The quality of the new inlet tract

This is a view from a different angle that shows the high quality of the workmanship. With this class of finish it could have come straight from the Norton competition shop.

This head has been fitted with a flanged inlet tract for a GP Carb

This is a Norton 500T cyliner head that has been fitted with special valve seats and valves, the exhaust is 40mm and the inlet is 48mm. It has the 34mm downdraught inlet tract but with a flange fitting. This head is for a customer in Holland who races in club events and the 500T head will fit straight onto his early type barrel.

An iron head with a 
	34mm inlet tract

This is a 1947 iron head that I have fitted with a 34mm downdraught inlet tract. This head is for a machine that is used for sprinting and hill climbs, the original 25mm inlet tract was a major restriction to the engines performance until I designed and fitted the new inlet.

New valve seat and large inlet valve

This is the latest head conversion. It has a smaller exhaust port because the standard ES2 suffers from too large a port.
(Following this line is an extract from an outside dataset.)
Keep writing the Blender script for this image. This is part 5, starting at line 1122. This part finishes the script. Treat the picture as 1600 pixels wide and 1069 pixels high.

It is fitted with a large inlet valve and seat and has an oval squish band chamber to be used with a flat crown piston.

Again the inlet tract is 34mm with 15 degrees of downdraught. This type of head can be machined to fit bore sizes from standard 79mm right up to 90mm.

This is a view from the basement

In this shot the barrel has been put in position and you are looking up the bore. This is a good way to visually look at the actual combustion chamber on a finished assembly. This barrel is bored out to 84mm and will be used with a 90mm stroke crank.

The 84mm X 90mm engine was a very successfull experiment by Norton during 1939. The three test machines would manage 90 mph with ease and cruise at around 80 mph. This was with rigid frames and girder forks.

With the outbreak of World War Two Norton concentrated on the 16H sidevalve millitery machine and after the war there was no money for development and they carried on with the original bore and stroke of 79mm X 100mm.

Better than new

This is a good view of a repaired exhaust port thread. The damaged port is machined out to accept a new threaded insert that is shrunk in a 490 degrees for a permanent repair.

The aircraft quality aluminium that I use is far superior to the original material of the cylinder head.

The above type of modifications along with replacing missing cooling fins and repairing stripped exhaust ports can be carried out on most makes of cylinder heads.